Among the many ways for a business to raise capital these days, sending a drunken e-mail to Anthony Bourdain probably isn't the most fruitful strategy. But it worked for Roads & Kingdoms, a burgeoning web magazine offering an eclectic mix of food, politics, and travel fare.
"It was like a midnight Hail Mary, but Tony responded right away," said Matt Goulding, one of two veteran journalists behind the media platform. This morning, Roads & Kingdoms announced that Mr. Bourdain has invested an undisclosed sum and joined the startup as a partner and editor-at-large. It's Mr. Bourdain's first personal stake in a company, a purchase that expands to digital media a personal brand largely built on TV and books.
In short, the "many glasses" of sake that fueled Mr. Goulding's midnight missive paid off.

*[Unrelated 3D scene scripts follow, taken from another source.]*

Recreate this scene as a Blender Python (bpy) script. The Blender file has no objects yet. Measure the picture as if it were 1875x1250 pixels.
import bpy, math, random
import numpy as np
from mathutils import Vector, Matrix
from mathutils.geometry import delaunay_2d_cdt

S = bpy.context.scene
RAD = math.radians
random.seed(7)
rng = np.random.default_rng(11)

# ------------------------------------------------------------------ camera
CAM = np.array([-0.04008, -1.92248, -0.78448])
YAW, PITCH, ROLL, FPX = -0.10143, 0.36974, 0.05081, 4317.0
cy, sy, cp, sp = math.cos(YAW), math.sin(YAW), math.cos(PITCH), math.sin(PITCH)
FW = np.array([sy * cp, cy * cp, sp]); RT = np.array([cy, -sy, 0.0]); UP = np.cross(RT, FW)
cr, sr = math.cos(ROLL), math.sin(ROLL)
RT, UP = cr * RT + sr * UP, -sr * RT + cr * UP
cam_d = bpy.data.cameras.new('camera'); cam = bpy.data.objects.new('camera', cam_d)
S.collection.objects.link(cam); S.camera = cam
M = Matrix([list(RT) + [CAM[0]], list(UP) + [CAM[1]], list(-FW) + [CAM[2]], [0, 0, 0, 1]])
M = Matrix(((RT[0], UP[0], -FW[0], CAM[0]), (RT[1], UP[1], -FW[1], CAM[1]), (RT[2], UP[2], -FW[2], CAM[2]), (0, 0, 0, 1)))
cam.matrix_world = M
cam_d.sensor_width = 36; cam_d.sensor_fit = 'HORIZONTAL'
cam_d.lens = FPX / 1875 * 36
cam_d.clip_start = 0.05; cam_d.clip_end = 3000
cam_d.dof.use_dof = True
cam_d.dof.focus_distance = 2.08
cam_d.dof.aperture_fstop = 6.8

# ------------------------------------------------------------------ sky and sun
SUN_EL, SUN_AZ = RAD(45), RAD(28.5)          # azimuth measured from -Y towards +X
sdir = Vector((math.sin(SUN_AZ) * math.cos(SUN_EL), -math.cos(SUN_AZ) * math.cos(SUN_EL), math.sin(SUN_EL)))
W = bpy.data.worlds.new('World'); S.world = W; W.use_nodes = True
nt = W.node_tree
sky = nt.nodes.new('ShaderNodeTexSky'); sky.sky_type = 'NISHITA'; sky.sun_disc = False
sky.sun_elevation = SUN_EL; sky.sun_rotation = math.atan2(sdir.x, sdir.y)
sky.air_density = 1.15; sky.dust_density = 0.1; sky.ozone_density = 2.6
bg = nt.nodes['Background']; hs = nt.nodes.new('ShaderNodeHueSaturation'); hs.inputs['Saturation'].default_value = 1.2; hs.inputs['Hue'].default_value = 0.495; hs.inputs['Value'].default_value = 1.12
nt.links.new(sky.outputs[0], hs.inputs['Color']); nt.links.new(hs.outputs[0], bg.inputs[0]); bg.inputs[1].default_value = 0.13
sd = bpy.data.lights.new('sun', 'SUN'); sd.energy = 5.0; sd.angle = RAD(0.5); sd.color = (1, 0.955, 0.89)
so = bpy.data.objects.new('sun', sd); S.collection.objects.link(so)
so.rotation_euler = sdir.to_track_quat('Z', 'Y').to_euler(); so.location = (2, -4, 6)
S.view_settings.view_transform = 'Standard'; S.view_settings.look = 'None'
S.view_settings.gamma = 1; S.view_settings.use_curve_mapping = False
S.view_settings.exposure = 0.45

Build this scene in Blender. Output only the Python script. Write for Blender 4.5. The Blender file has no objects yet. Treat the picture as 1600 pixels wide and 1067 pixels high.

It wasn't an entirely cold query. Mr. Goulding had met Mr. Bourdain in 2011 when they were both covering a snail feast in Spain's Catalonia region. At the time, Mr. Goulding, known for his book series "Eat This, Not That," and then-Time magazine editor Nathan Thornburgh were about to launch Roads & Kingdoms. The idea was to enlist hundreds of professional journalists to occasionally pen an essay, shoot a series of photos, or crib a piece of narrative nonfiction from their overflowing Evernote apps and scribbled bar receipts.
Today, Roads & Kingdoms has a staff of 10 people in Brooklyn, editing and publishing works from some 500 contributors worldwide. This week, the site featured a first-person account of subsisting solely on Chinese military rations, a deep dive into Kashmir's heroin trade, and a celebration of drinking pastis in southern France.
Roads & Kingdoms is "yet more validation that there's a huge, untapped audience out there for smart travel and food and culture related content that doesn't shout at you or talk down to you or boil everything down to click bait or listicles," Mr. Bourdain said in a statement.
That said, Roads & Kingdoms isn't making any media empires quiver in fear.
Mr. Goulding declined to say how many readers frequent the site, and web analytics firm ComScore said it isn't enough to meet its minimum requirement for tracking.
Custom content business model
"We're not a monster website, but anybody who follows us would understand why," Mr. Goulding explained. "Our publishing model, up until recently, has been one long-form story a day, and a lot of those stories are focused on corners of the world that aren't closely watched."
The company doesn't sell traditional advertising or capture any revenue from its list of e-mail subscribers. However, Roads & Kingdoms expects to post its first profit this year, thanks primarily to deals in which it produces stories and custom websites for corporations such as Breville, an Austria-based maker of kitchen appliances, and Dropcam, a Google-owned maker of cameras for live streaming.
Mr. Bourdain should help sweeten the financial pot as well. In today's announcement, Roads & Kingdoms said he's also helping the company publish its first book via HarperCollins, where he has an imprint. "Rice, Noodle, Fish: Deep Travels Through Japan's Food Culture" is scheduled to go on sale in October.